Task prompt>
Below are entries; tally how many lines hold the string "image" and answer with only that figure.
* begin Data to use *
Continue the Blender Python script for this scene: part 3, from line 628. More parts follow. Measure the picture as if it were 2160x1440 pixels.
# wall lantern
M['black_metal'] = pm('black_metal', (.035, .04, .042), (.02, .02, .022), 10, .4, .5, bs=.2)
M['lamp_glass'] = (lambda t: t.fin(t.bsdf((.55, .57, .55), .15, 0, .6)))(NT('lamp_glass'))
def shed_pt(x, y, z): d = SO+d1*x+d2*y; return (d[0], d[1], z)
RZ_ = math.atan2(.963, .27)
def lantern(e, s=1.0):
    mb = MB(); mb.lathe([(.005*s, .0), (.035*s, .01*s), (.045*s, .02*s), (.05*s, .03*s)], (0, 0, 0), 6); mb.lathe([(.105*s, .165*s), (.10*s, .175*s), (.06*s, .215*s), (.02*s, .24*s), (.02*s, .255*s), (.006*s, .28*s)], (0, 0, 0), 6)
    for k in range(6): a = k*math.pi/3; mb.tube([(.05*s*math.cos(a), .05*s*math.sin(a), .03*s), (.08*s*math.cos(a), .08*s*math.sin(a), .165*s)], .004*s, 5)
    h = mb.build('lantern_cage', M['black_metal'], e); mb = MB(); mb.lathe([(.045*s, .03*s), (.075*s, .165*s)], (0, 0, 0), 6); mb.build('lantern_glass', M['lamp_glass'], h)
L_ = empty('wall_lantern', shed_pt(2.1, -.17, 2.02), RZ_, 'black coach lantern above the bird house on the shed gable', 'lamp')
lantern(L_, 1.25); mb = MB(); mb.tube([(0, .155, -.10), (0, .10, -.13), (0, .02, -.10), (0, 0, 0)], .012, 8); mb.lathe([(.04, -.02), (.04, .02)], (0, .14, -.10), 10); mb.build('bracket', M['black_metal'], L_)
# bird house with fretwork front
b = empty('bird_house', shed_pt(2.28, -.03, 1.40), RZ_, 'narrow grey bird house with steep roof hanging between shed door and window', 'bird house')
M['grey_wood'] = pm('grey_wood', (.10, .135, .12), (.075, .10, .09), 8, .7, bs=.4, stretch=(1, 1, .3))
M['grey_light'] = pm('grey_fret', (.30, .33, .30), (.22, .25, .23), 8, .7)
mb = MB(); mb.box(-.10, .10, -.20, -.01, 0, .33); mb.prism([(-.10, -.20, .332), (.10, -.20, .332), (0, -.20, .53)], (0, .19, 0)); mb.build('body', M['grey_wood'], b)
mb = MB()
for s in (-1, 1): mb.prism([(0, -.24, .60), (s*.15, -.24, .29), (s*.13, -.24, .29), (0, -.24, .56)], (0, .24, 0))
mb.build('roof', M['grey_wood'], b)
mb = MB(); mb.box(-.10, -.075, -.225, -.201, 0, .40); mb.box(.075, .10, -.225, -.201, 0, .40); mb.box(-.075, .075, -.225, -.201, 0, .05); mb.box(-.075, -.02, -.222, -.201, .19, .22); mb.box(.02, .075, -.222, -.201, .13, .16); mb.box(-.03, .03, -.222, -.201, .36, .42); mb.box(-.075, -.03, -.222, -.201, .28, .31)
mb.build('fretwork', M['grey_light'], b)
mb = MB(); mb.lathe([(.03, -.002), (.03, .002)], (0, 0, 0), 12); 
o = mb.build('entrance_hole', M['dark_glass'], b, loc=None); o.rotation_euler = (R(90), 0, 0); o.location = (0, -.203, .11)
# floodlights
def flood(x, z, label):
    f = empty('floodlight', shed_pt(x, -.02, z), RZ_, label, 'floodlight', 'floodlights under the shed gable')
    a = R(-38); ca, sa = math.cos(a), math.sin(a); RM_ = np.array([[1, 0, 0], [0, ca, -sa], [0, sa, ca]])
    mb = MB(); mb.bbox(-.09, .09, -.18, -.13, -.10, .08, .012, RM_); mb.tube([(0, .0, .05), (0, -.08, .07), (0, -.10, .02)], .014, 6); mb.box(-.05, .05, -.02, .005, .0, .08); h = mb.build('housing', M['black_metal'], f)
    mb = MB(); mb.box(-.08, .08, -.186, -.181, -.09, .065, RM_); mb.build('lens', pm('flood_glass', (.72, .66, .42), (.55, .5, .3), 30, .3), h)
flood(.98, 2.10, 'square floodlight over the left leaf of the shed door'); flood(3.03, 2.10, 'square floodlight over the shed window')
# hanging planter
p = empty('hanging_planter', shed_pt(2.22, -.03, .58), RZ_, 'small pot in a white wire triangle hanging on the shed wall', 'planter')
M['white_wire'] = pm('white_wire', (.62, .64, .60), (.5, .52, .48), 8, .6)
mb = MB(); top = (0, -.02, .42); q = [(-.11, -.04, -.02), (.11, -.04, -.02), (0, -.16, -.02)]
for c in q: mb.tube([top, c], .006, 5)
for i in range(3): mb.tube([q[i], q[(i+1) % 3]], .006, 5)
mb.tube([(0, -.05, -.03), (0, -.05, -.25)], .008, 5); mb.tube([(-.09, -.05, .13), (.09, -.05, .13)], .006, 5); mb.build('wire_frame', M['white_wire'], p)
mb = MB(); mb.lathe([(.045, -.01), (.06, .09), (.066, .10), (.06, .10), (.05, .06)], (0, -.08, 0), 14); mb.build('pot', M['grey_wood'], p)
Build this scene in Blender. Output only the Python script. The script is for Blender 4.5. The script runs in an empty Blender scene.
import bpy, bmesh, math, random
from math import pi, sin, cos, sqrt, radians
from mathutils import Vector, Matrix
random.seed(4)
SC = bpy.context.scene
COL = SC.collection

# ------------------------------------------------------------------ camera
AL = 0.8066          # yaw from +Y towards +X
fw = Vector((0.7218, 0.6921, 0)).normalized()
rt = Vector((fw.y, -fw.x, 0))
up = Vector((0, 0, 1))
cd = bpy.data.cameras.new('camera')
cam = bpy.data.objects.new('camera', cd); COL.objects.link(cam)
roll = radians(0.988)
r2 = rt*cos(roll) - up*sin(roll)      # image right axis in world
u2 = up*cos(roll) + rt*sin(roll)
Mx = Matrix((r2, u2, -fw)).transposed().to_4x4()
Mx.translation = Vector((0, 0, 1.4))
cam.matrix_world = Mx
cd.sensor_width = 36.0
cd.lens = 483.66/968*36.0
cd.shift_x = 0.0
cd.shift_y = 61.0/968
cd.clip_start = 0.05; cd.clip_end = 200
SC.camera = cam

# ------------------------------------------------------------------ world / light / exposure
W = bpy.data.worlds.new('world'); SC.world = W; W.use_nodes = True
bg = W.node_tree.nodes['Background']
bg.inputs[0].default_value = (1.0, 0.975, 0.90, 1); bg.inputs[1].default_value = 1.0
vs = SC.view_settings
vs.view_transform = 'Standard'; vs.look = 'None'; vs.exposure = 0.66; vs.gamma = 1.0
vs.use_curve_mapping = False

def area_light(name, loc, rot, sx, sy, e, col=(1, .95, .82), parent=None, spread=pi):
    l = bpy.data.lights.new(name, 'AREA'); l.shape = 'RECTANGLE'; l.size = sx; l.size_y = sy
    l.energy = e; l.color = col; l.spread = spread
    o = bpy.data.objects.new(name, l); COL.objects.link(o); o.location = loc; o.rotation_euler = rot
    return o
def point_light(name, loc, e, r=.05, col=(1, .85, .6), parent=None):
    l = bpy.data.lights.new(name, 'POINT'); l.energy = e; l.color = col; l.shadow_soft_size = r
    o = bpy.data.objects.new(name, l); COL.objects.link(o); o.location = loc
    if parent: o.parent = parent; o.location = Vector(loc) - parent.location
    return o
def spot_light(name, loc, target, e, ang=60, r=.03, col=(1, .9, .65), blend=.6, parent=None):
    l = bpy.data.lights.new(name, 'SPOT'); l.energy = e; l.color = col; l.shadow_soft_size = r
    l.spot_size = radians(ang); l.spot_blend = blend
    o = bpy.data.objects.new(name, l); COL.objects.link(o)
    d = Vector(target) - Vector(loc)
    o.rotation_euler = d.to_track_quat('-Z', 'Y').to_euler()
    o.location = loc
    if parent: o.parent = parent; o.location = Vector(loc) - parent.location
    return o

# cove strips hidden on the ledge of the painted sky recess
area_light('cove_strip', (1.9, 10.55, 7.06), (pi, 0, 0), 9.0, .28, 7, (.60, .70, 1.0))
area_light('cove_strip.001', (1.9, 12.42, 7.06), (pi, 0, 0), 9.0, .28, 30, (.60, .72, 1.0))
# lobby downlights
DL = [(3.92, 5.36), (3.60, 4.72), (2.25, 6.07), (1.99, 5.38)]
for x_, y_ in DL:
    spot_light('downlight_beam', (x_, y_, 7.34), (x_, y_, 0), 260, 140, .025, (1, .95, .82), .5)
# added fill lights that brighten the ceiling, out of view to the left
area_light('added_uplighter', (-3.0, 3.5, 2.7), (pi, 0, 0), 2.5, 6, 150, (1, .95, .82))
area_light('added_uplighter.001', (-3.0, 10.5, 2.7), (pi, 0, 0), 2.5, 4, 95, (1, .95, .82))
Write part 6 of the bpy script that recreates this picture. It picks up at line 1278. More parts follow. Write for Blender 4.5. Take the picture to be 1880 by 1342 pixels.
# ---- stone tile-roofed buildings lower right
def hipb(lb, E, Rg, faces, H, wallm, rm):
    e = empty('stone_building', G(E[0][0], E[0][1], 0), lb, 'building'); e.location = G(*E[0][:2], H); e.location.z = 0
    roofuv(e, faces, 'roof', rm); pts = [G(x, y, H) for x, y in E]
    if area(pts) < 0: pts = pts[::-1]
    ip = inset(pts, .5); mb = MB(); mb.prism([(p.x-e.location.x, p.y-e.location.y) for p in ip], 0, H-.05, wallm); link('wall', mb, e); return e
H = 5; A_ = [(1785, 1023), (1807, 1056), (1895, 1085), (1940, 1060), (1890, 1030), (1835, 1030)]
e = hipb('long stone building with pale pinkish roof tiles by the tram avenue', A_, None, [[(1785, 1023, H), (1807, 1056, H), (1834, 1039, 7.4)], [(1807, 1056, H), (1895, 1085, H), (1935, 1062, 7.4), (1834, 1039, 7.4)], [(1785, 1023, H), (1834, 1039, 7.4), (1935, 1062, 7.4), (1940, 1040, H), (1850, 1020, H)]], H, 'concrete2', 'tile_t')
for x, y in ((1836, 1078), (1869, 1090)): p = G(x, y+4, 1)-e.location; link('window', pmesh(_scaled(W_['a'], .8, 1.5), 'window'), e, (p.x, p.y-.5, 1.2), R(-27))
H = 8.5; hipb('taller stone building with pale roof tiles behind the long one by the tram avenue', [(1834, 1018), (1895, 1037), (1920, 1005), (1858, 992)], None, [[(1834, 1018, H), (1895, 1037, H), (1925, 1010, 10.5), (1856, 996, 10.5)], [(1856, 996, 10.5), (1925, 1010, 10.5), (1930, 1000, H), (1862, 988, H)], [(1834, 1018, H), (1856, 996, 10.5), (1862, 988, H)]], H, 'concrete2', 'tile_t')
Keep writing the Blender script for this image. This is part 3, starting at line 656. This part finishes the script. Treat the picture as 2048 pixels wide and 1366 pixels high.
* end Data to use *
Written response>
2